Pest-resistant or pest-tolerant varieties have characteristics which help to minimise pest problems, for example:

Non-waxy (non-glaucous) wheat varieties are thought to be less susceptible to aphid attack than glaucous (waxy) varieties;

Bearded wheats, such as Soissons, are less likely to suffer from aphids on the ears;

The wheat varieties Apollo, Beaver or Riband, are better suited to dealing with wheat bulb fly attack;

Hunter wheat has some resistance to orange blossom midge;

Some varieties of wheat are more palatable to slugs and show much higher levels of hollowing, for instance Riband;

Optic spring barley is resistant to BYDV;

Oats are immune to wheat bulb fly attack and the variety Gerald is resistant to stem eelworm;

The potato variety Cara is tolerant to potato cyst nematode attack, whereas Pentland Dell and Record are non-tolerant.

Check the NIAB varietal ratings for crop susceptibilities and tolerances to pest attack.

Cultivations

The key action is to create the optimum seedbed; one of the advantages of giving a crop a flying start is that it is better able to resist pest attacks.

Some insect attack can be reduced by the right method of cultivation at the right time but some can be increased. Knowing from field records which pest is likely to be a threat in a particular field helps the selection of the most appropriate cultivation method.

Minimal cultivation can increase numbers of pest invertebrates which can remain active in mild autumns. Good, well-consolidated seedbeds help to control the movement of frit fly larvae.

The best defence for slugs is good seed-to-soil contact. Drill winter wheat at 4cm depth and roll behind the drill. Increase seed rates if losses are anticipated. When emergence is achieved, subsequent grazing is unlikely to cause economic loss except in poor growing conditions, where further treatment may be required.

Remember poor, cloddy seedbeds, full of trash, attract slugs, so time spent on seedbed preparations can be a useful tool in controlling slug damage.

Surface trash can confuse winged aphids seeking cereal plant hosts emerging in the autumn.
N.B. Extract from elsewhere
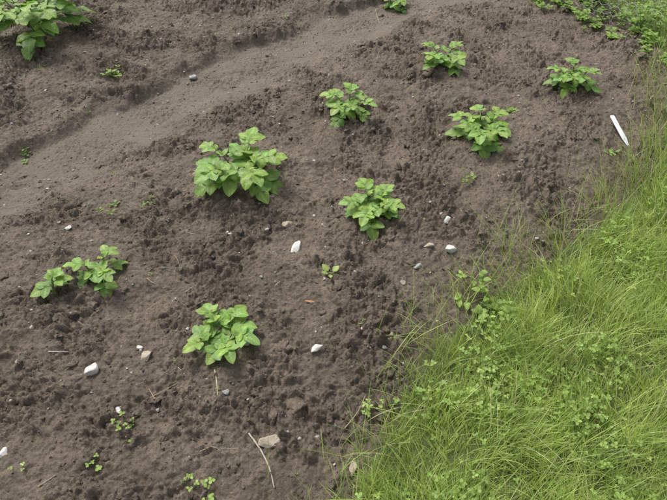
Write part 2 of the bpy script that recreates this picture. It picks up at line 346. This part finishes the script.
# ---------------- weeds on bed
def rosette(mb,x,y,r,n,k=.5,asp=.55,el=.45,stalk=.3):
    z=gz(x,y);b=random.uniform(0,6)
    for j in range(n):
        q=b+j*2.4;e=el*random.uniform(.5,1.6);d=np.array([math.cos(q)*math.cos(e),math.sin(q)*math.cos(e),math.sin(e)])
        L=r*random.uniform(.65,1.1);o=np.array([x,y,z]);p=o+d*L*stalk
        mb.tube([o,(o+p)/2,p],.0008,.0006,(.2,.3,.09),3)
        mb.leaf(p,d,(0,0,1),L*(1-stalk),L*(1-stalk)*asp*1.3,wcol(k),fold=.2,curl=.15,nu=6,nv=4)
def weedclump(x,y,rad,n,r,name='weed_seedling',kind='r',k=.5):
    mb=MB()
    for i in range(n):
        a=random.uniform(0,6.28);q=rad*math.sqrt(random.random())*(0 if n==1 else 1);X=x+q*math.cos(a);Y=y+q*math.sin(a)
        if kind=='c': trefoil(mb,X,Y,gz(X,Y),random.uniform(.01,.03),r*random.uniform(.7,1.2),.9)
        else: rosette(mb,X,Y,r*random.uniform(.7,1.2),random.randint(4,8),k)
    mb.build(name,M_weed)
for x,y,rad,n,r,kd,k in [(-.94,1.83,.05,4,.03,'r',.1),(-.79,1.87,.03,4,.02,'r',.1),(-1.23,2.99,.05,5,.035,'r',.3),(-1.5,2.31,.04,4,.025,'r',.1),(-.01,1.45,0,1,.042,'r',1),(.13,.93,.04,8,.012,'c',.5),(-.67,.72,.02,5,.010,'c',.4),(-.63,.83,.045,9,.010,'c',.4),(-.36,.66,.035,10,.011,'c',.4),(-.42,.69,.015,3,.009,'c',.5),(-1.65,3.02,.02,2,.025,'r',.3),(.92,2.62,.02,3,.03,'r',.5),(-.88,.71,.02,3,.009,'c',.3),(-.31,3.78,.02,2,.02,'r',.3),(.59,2.02,.02,2,.03,'r',.4),(1.33,2.29,.04,3,.03,'r',.5),(-1.29,2.66,.01,1,.02,'r',.3),(.11,1.24,.02,3,.008,'r',.5)]:
    weedclump(x,y,rad,n,r,kind=kd,k=k)
mb=MB()
x,y=R.uniform(-2.3,2,260),R.uniform(.5,4.2,260);k=R.random(260)<(1-masks(x,y)[3])*(1-.8*masks(x,y)[2])*.7
for a,b in zip(x[k],y[k]): rosette(mb,a,b,random.uniform(.005,.012),random.choice((2,2,3,4)),.4)
mb.build('weed_sprouts',M_weed)
def leafy(x,y,stems,H,L,k=.7,name='weed_plant',mb=None,spread=.6,drop=.25):
    own=mb is None;mb=mb or MB();z=gz(x,y,False)
    for s in range(stems):
        a=s*6.28/stems+random.uniform(-.5,.5);n=6;th=random.uniform(.15,1.0)*spread*1.4;p=np.array([x,y,z-.005]);pts=[p]
        h=H*random.uniform(.6,1.1)
        for i in range(n):
            p=p+h/n*np.array([math.sin(th)*math.cos(a),math.sin(th)*math.sin(a),math.cos(th)]);pts.append(p);th+=random.uniform(-.1,.15)
        mb.tube(pts,.0018,.001,(.2,.3,.09),4)
        for i in range(3,n+1):
            b=a+i*1.57
            for sg in(0,PI):
                if random.random()<drop: continue
                q=b+sg;e=random.uniform(.1,.7);mb.leaf(pts[i],(math.cos(q),math.sin(q),e),(-math.cos(q)*.3,-math.sin(q)*.3,1),L*random.uniform(.6,1)*(1-.35*(i==n)),L*.55,wcol(k*random.uniform(.6,1.2)),curl=.25,nu=6,nv=4)
    if own: mb.build(name,M_weed)
for x,y,s,H,L in [(.53,1.36,4,.12,.042),(.61,1.30,3,.09,.045),(.50,1.44,2,.08,.03)]:
    leafy(x,y,s,H,L,.7,spread=1.0,drop=.4)
# weed patch in far corner
mb=MB();c0=np.array([1.2,4.2]);c1=np.array([1.90,3.05])
for i in range(210):
    q=random.random();w_=random.random()**.9*.7;o=c0+(c1-c0)*q+np.array([.83,.55])*w_
    o=o+np.array([random.gauss(0,.05),random.gauss(0,.05)]);hf=.45 if w_<.22 else 1
    leafy(o[0],o[1],random.randint(1,4),random.uniform(.05,.2)*hf,random.uniform(.014,.05),random.uniform(.1,.6),mb=mb,spread=random.uniform(.5,1))
mb.build('weed_patch',M_weed)
# ---------------- wire netting fence
mb=MB();A=np.array([1.3,4.25]);B=np.array([2.4,2.95]);Lf=np.linalg.norm(B-A);cell=.03
def fp(a,h):
    f=a/Lf;p=A+(B-A)*f;return np.array([p[0]+.10*h+.012*math.sin(a*9),p[1]+.08*h+.012*math.sin(a*7+1),h*.97+.03])
wc=(.7,.71,.71);hx=cell
for i in range(int(Lf/(hx*2))):
    for j in range(int(.42/(hx*1.6))):
        a0=i*hx*2+(hx if j%2 else 0);h0=j*hx*1.6
        pts=[(a0,h0),(a0,h0+hx),(a0+hx,h0+hx*1.6),(a0,h0+hx),(a0-hx,h0+hx*1.6)]
        for (p,q) in ((0,1),(1,2),(1,4)):
            mb.tube([fp(*pts[p]),fp(*pts[q])],.0016,.0016,wc,3)
M_wire=colmat('galvanised_wire',.4)
fo=mb.build('wire_netting',M_wire)
M_wood=colmat('stake_wood',.85)
par=bpy.data.objects.new('wire_netting_fence',None);bpy.context.scene.collection.objects.link(par);fo.parent=par
for f in (0,1):
    p=A+(B-A)*f;m2=MB();pts=[(p[0],p[1],-.1),(p[0]+.02,p[1]+.01,.25),(p[0]+.05,p[1]+.04,.5)];m2.tube(pts,.014,.012,(.3,.24,.17),10)
    so=m2.build('stake',M_wood);so.parent=par
# ---------------- plant label
x0,y0,x1,y1=1.395,2.52,1.43,2.31
m,nt,b=newmat('label_plastic');b.inputs['Base Color'].default_value=(.78,.80,.82,1);b.inputs['Roughness'].default_value=.4
d=Vector((x1-x0,y1-y0,0));Ld=d.length;d.normalize();sd=Vector((-d.y,d.x,0));z0=gz(x0,y0)+.035;z1=gz(x1,y1)-.005
bm=bmesh.new();w=.012
prof=[(0,.75),(.03,1),(.7,1),(1.0,.12)]
rows=[]
for zz in(0,.0012):
    rr=[]
    for (u,ww) in prof:
        P=Vector((x0,y0,z0+(z1-z0)*u))+d*Ld*u
        rr.append((bm.verts.new(P-sd*w*ww+Vector((0,0,zz))),bm.verts.new(P+sd*w*ww+Vector((0,0,zz)))))
    rows.append(rr)
for i in range(3):
    for rr,fl in((rows[0],1),(rows[1],0)):
        q=[rr[i][0],rr[i][1],rr[i+1][1],rr[i+1][0]];bm.faces.new(q[::-1] if fl else q)
    for s in(0,1): bm.faces.new([rows[0][i][s],rows[0][i+1][s],rows[1][i+1][s],rows[1][i][s]])
for i in(0,3): bm.faces.new([rows[0][i][0],rows[0][i][1],rows[1][i][1],rows[1][i][0]])
bmesh.ops.recalc_face_normals(bm,faces=bm.faces[:])
me=bpy.data.meshes.new('plant_label');bm.to_mesh(me);bm.free();me.materials.append(m);ob=bpy.data.objects.new('plant_label',me);bpy.context.scene.collection.objects.link(ob)
# ---------------- sticks, straw
def stick(xa,ya,xb,yb,r,col,name='dry_stalk',mb=None):
    own=mb is None;mb=mb or MB();n=6;pts=[];j=random.uniform(-.08,.08)*math.hypot(xb-xa,yb-ya)
    za=gz(xa,ya)+r;zb=gz(xb,yb)+r
    for i in range(n+1):
        u=i/n;X=xa+(xb-xa)*u+j*math.sin(PI*u);Y=ya+(yb-ya)*u;pts.append((X,Y,max(za+(zb-za)*u+.002,gz(X,Y)+r*.3)))
    mb.tube(pts,r,r*.7,col,5)
    if own: mb.build(name,M_straw)
for (a,b,c,d_,r,col) in [(-.378,1.026,-.357,.8985,.0022,(.5,.42,.28)),(-.255,.836,-.169,.682,.0026,(.5,.45,.36)),(-.941,1.107,-.885,1.119,.0022,(.55,.5,.42)),(.035,.872,.103,.982,.0016,(.4,.33,.22)),(-.388,.77,-.279,.786,.0013,(.4,.33,.24)),(-.573,.947,-.494,.993,.0013,(.36,.28,.2)),(.25,1.715,.311,1.807,.0012,(.4,.33,.24)),(.294,4.046,.309,3.81,.002,(.45,.38,.25)),(-.813,.66,-.775,.694,.0014,(.4,.33,.24))]:
    stick(a,b,c,d_,r,col)
mb=MB()
for i in range(800):
    x,y=random.uniform(-2.3,2),random.uniform(.5,4.2)
    if grassy(x,y)>.4: continue
    a=random.uniform(0,6.28);L=.008+.05*random.random()**3;c=np.array([.45,.36,.24])*random.uniform(.35,1.25)
    stick(x,y,x+L*math.cos(a),y+L*math.sin(a),random.uniform(.0005,.0013),c,mb=mb)
mb.build('straw_debris',M_straw)
x,y=-.084,1.321;mb=MB();mb.leaf((x-.02,y,gz(x,y)+.006),(1,-.1,.05),(0,.2,1),.04,.012,(.38,.2,.10),fold=.6,curl=.1);mb.build('dead_leaf',M_straw)
# ---------------- light
w=bpy.data.worlds.new('World');bpy.context.scene.world=w;w.use_nodes=True;nt=w.node_tree
sky=nt.nodes.new('ShaderNodeTexSky');sky.sky_type='NISHITA';sky.sun_disc=False;sky.sun_elevation=math.radians(58);sky.sun_rotation=math.radians(-40);sky.air_density=1;sky.dust_density=5
hs=nt.nodes.new('ShaderNodeHueSaturation');hs.inputs['Saturation'].default_value=.4;nt.links.new(sky.outputs[0],hs.inputs['Color'])
bg=nt.nodes['Background'];bg.inputs['Strength'].default_value=.15;nt.links.new(hs.outputs[0],bg.inputs['Color'])
sl=bpy.data.lights.new('sun','SUN');sl.energy=2.2;sl.angle=math.radians(22);sl.color=(1,.975,.94);so=bpy.data.objects.new('sun',sl);bpy.context.scene.collection.objects.link(so)
el=math.radians(58);az=math.radians(-40)
dv=Vector((math.sin(az)*math.cos(el),math.cos(az)*math.cos(el),math.sin(el)));so.rotation_euler=dv.to_track_quat('Z','Y').to_euler()
bpy.context.scene.view_settings.view_transform='Standard'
Hence in min-till, direct-drilled seedbeds or sprayed-off stale seedbeds, there may be much less need for autumn insecticide treatments.

Where wheat bulb fly problems are expected, try to keep green cover for as long as possible without inducing pest carry-over. Wherever practical, do not cultivate in July or August, as freshly cultivated soil attracts egg-laying flies where the pest is endemic.
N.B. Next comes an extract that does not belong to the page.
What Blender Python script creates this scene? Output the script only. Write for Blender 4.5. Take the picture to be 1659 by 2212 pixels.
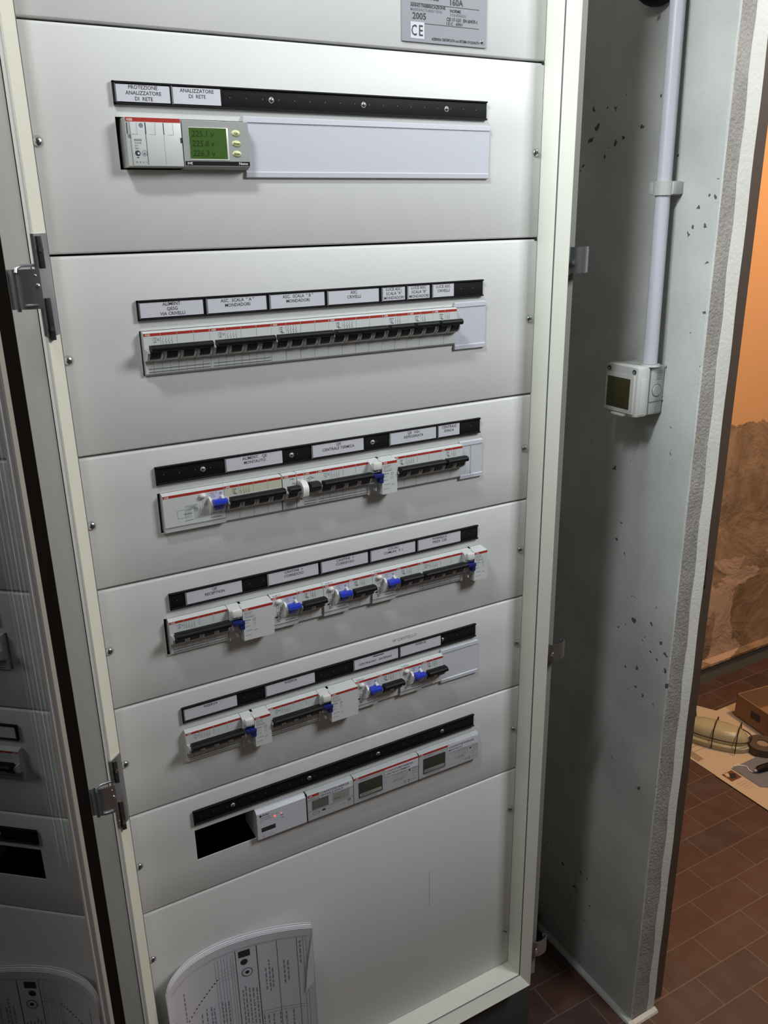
import bpy, bmesh, math, random
from mathutils import Vector, Matrix
random.seed(7)
C = bpy.context.scene.collection
for o in list(bpy.data.objects): bpy.data.objects.remove(o)
K = 0.001                      # all builder coordinates are in millimetres
R = math.radians

# ------------------------------------------------------------------ camera
cam_d = bpy.data.cameras.new('camera'); cam = bpy.data.objects.new('camera', cam_d); C.objects.link(cam)
cam.location = (-0.21149, -0.88781, 1.43199)
cam.rotation_euler = (1.23206, 0.01677, -0.51445)
cam_d.sensor_fit = 'HORIZONTAL'; cam_d.sensor_width = 36.0
cam_d.lens = 1825.53 / 1659 * 36.0
cam_d.clip_start = 0.01
bpy.context.scene.camera = cam
# ------------------------------------------------------------------ light
w = bpy.data.worlds.new('world'); bpy.context.scene.world = w; w.use_nodes = True
w.node_tree.nodes['Background'].inputs[0].default_value = (1.0, 0.95, 0.84, 1)
w.node_tree.nodes['Background'].inputs[1].default_value = 0.035
def area(name, loc, target, sx, sy, power, col):
    l = bpy.data.lights.new(name, 'AREA'); l.shape = 'RECTANGLE'; l.size = sx; l.size_y = sy
    l.energy = power; l.color = col
    o = bpy.data.objects.new(name, l); C.objects.link(o); o.location = loc
    o.rotation_euler = (Vector(target) - Vector(loc)).to_track_quat('-Z', 'Y').to_euler()
    return o
KEY = area('tube_light', (-0.50, -0.46, 2.27), (-0.50, 0.0, 1.45), 0.60, 0.08, 22, (0.95, 0.985, 1.0))
FRONT = area('front_right_fill', (1.15, -1.00, 2.15), (0.50, 0.0, 1.50), 0.45, 0.45, 18, (0.95, 0.985, 1.0))  # unseen fill added at front right to brighten panels and rim
SOFT = area('soft_fill_left', (-1.2, -0.38, 2.15), (0.50, -0.05, 1.5), 0.3, 0.5, 38, (0.95, 0.985, 1.0))  # added soft fill from the left
FAR = area('far_room_light', (2.05, -0.15, 2.35), (1.95, 0.40, 0.3), 0.25, 0.25, 32, (1.0, 0.62, 0.34))
vs = bpy.context.scene.view_settings
vs.view_transform = 'Standard'; vs.look = 'None'; vs.gamma = 1.0; vs.use_curve_mapping = False
vs.exposure = -0.04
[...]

Where a cereal crop follows a grass ley, destroying the grass six weeks before drilling will help to alleviate frit fly problems.

Drilling dates

Sowing dates are dependent on soil type and weather and can influence which pests are likely to become a problem.

Early-sown wheat crops, for instance, avoid damage from wheat bulb fly, whereas they are more vulnerable to BYDV. If this is likely to occur, consider using an increased sowing rate on the fields which are prone to bulb fly attack. If soil type and weather conditions allow, consider delaying the planting of other wheat crops until after the middle of October when the risk of aphids diminishes.
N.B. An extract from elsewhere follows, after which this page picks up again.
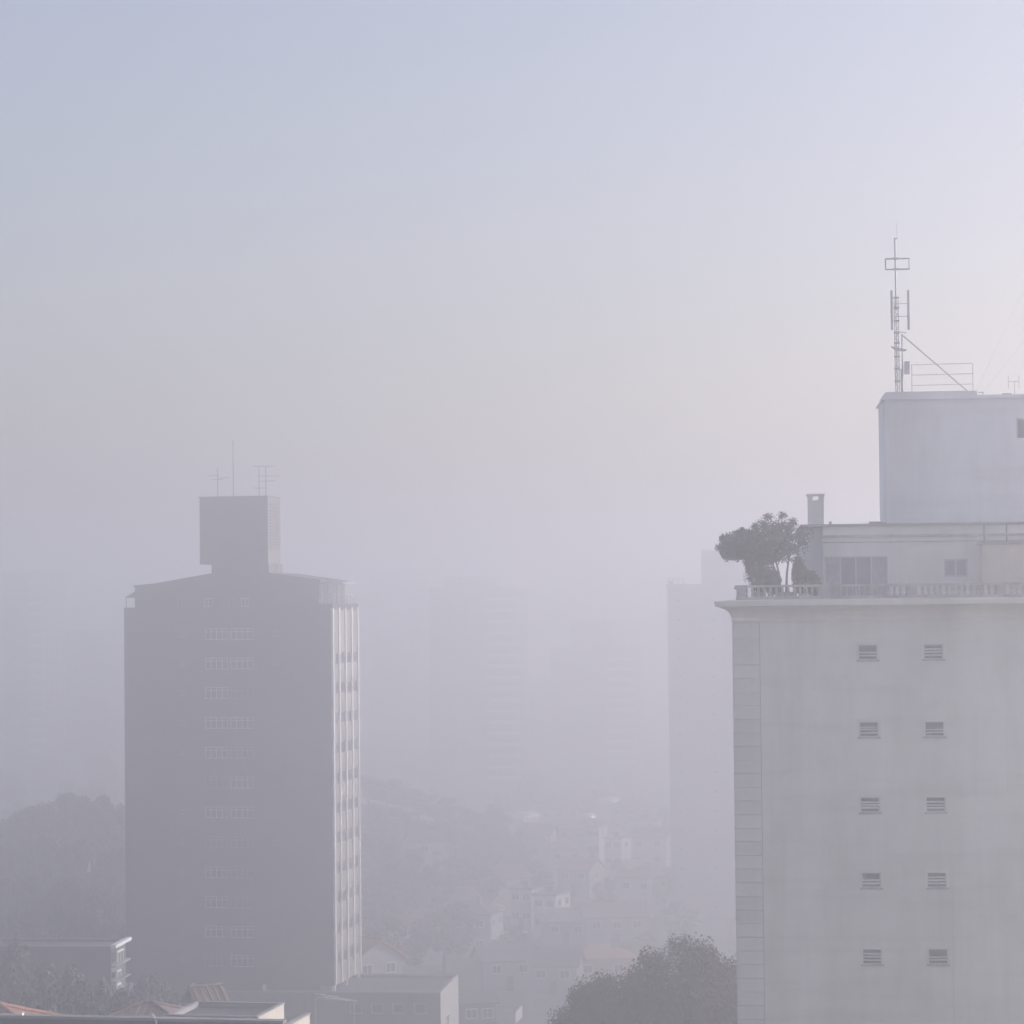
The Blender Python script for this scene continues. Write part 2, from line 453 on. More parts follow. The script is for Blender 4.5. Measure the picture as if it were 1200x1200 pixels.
    aerial('thin aerial with one bent crossbar, leftmost on the dark water tank roof', 255, 548, [(243.5, 256, 557.5, .2), (255, 269, 560, .3), (249, 261, 562, 0)])
    aerial('tall bare whip aerial in the middle of the dark water tank roof', 273, 516, [], r=.045)
    e = aerial('twin pole aerial with stacked crossbars, rightmost on the dark water tank roof', 303.5, 546, [(297, 320, 546.5, .3), (302, 326, 558, .4), (302, 323, 564, -.2), (297, 312, 572, .2)])
    x2 = roofpt(311.5, 546, 2.5)[0] - roofpt(303.5, 546, 2.5)[0]
    MB().bar((x2, 0, 0), (x2, 0, roofpt(311, 546, 2.5)[1] - ztc), .04).build('pole', M['aerial'], e)
    # small aerial on the right terrace
    x, z = fr.front(406, 697, 2)
    p = fr.world(-.6, 2, zs + .15)
    e = thing('tv_antenna', 'low spiky aerial on the right corner terrace of the dark tower', 'antenna', p, -a, 'rooftop aerials on the dark tower')
    hh = fr.front(410, 694, 2)[1] - zs - .15
    MB().bar((0, 0, 0), (0, 0, hh), .025).build('pole', M['aerial'], e)
    MB().bar((-.7, 0, hh - .15), (1.1, 1.2, hh - .1), .018).build('boom', M['aerial'], e)
    for k in range(7): MB().bar((-.6 + k * .26, k * .18 - .05 - .35, hh - .12), (-.6 + k * .26, k * .18 + .35, hh - .12), .012).build('crossbar', M['aerial'], e)
    return fr
TW = slab_tower()

# ------------------------------------------------------------------ flat roofed box buildings seen from above
def box_building(name, label, frpx, D, rrpx, leftpx, wallm, roofm, sidem=None, parapet=.12, front_windows=(), side_windows=(), cat='building'):
    P = at(*frpx, D); z = P.z; Q = atz(*rrpx, z)
    a = math.atan2(Q.x - P.x, Q.y - P.y); dep = (Q - P).length
    base = gz(P.x, P.y) - .6
    fr = Frame((P.x, P.y, base), a)
    zt = z - base; x0 = fr.front(leftpx, frpx[1])[0]
    t = thing(name, label, cat, fr.o, -a)
    mb = MB(); holes = []
    for (a0, a1, b0, b1) in front_windows:
        xa, za = fr.front(a0, b0); xb, zb_ = fr.front(a1, b1); holes.append((xa, xb, zb_, za))
    wall_holes(mb, x0, 0, 0, .2, 0, zt - .02, holes); mb.build('front_wall', wallm, t)
    MB().box(-.2, 0, .2, dep, 0, zt - .02).build('side_wall', sidem or wallm, t)
    MB().box(x0, -.2, dep - .2, dep, 0, zt - .02).box(x0, x0 + .2, .2, dep - .2, 0, zt - .02).build('rear_wall', wallm, t)
    MB().box(x0 + .2, -.2, .2, dep - .2, zt - .5, zt - .25).build('roof', roofm, t)
    c = MB(); o = .04
    c.box(x0 - o, o, -o, .24, zt - .017, zt + parapet); c.box(x0 - o, o, dep - .24, dep + o, zt - .017, zt + parapet)
    c.box(-.24, o, .24, dep - .24, zt - .017, zt + parapet); c.box(x0 - o, x0 + .24, .24, dep - .24, zt - .017, zt + parapet)
    c.build('coping', M['concrete'], t)
    for h in holes:
        f = MB(); q = .06
        f.box(h[0], h[1], .06, .14, h[2], h[2] + q); f.box(h[0], h[1], .06, .14, h[3] - q, h[3])
        f.box(h[0], h[0] + q, .06, .14, h[2] + q, h[3] - q); f.box(h[1] - q, h[1], .06, .14, h[2] + q, h[3] - q)
        wo = f.build('window', M['frame'], t)
        MB().box(h[0] + q, h[1] - q, .09, .11, h[2] + q, h[3] - q).build('pane', M['glass'], wo)
    for (y0, y1, z0, z1) in side_windows:
        f = MB(); q = .07
        f.box(.003, .06, y0, y1, zt - z0 - q, zt - z0); f.box(.003, .06, y0, y1, zt - z1, zt - z1 + q)
        for k in range(3):
            y = y0 + (y1 - y0 - q) * k / 2; f.box(.003, .06, y, y + q, zt - z1 + q, zt - z0 - q)
        wo = f.build('window', M['white'], t)
        MB().box(.003, .03, y0 + q, y1 - q, zt - z1 + q, zt - z0 - q).build('pane', M['glass'], wo)
    return t, fr, zt, dep, x0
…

Late-sown crops are, however, most susceptible to slug attack. Drill slightly deeper if slug attack is expected.

General habitat management:
Beetle banks

Research has shown that many of our beneficial insects leave their over-wintering quarters in the grassy margins of fields around March to spend the summer months among the crops.

However the number of insects found in the middle of some of our larger fields is much reduced; it appears they are not prepared to travel much more than 200 metres or so, out into the field. Therefore the middle of fields over about 16 hectares (40 acres) may not benefit from these aphid-eating predators, and some birds that frequent open areas, such as lapwing, skylark and stone curlew, may struggle to find enough food during the

nesting period.

Beetle banks are designed to provide an over-wintering habitat for insects across the middle of these larger fields by planting tussocky grasses on a bank. Usually, within three years, the winter populations of some insect species in the beetle bank match those existing in the headlands, leading to useful numbers of these beneficial insects in larger areas of the field.

Many of the above conservation techniques can now be funded under Government schemes such as the Countryside Stewardship Scheme.

 
Seed treatment

If a pest outbreak is predicted in certain crop situations, treating the seed offers more precise targeting than an overall spray. Treated seed must be incorporated carefully so that it is well covered with soil and wildlife cannot reach it. If left on the surface, it can be harmful to wildlife so any spills of treated seed must be immediately cleared up.

Good candidates for seed dressing are early sown cereals where BYDV protection is needed, or late sown cereals after an open-ground crop, which is vulnerable to wheat bulb fly. Some wheat seed treatments can also deter slugs. Oilseed rape seed can be treated to combat flea beetle attack.

Providing these application guidelines are followed, there has been no evidence in recent years that autumn seed treatments have any effect on birds. It is better to treat seeds in autumn if wildlife-damaging sprays are likely to be applied in spring or summer.

General habitat management:
Headlands

When spraying with a summer insecticide, try to leave cropped headlands unsprayed as a reservoir for beneficial insects. Wherever possible a whole sprayer width should be left. However this may not be possible when spraying some seed crops or crops grown for human consumption such as peas.

Many insecticides have restrictions for use on headlands during the summer, so always read the label before applying a pesticide.

Conservation headlands (selectively sprayed cereal headlands) benefit from allowing a scattering of broad-leaved weeds to remain, so they can act as host plants to a wide range of insects. Butterflies seek nectar on these headlands and many small mammals and birds use them to feed in. They also give a lifeline to some of our rare arable flowers.

Non-cropped field margins can also play an important role in helping to control pests and

provide valuable feeding grounds for many declining farmland bird species.

Tussocky grass margins, including such grasses as cocksfoot and Yorkshire Fog, are used as overwintering sites for beneficial insects like carabid beetles.

Flower-rich areas next to the crop can provide a nectar source attractive to species such as hoverflies. They lay eggs in aphid colonies which the larvae then attack, reducing their numbers. Hoverflies especially like to seek nectar on umbellifers (plants such as wild carrot and hedge parsley, for example) which are commonly found in field margins. So take care to prevent herbicide and fertiliser drifting into these areas.

Consider planting strips of native annual flowers next to crops to attract insect species. These flower strips could be placed on set-aside, but advice should be sought first.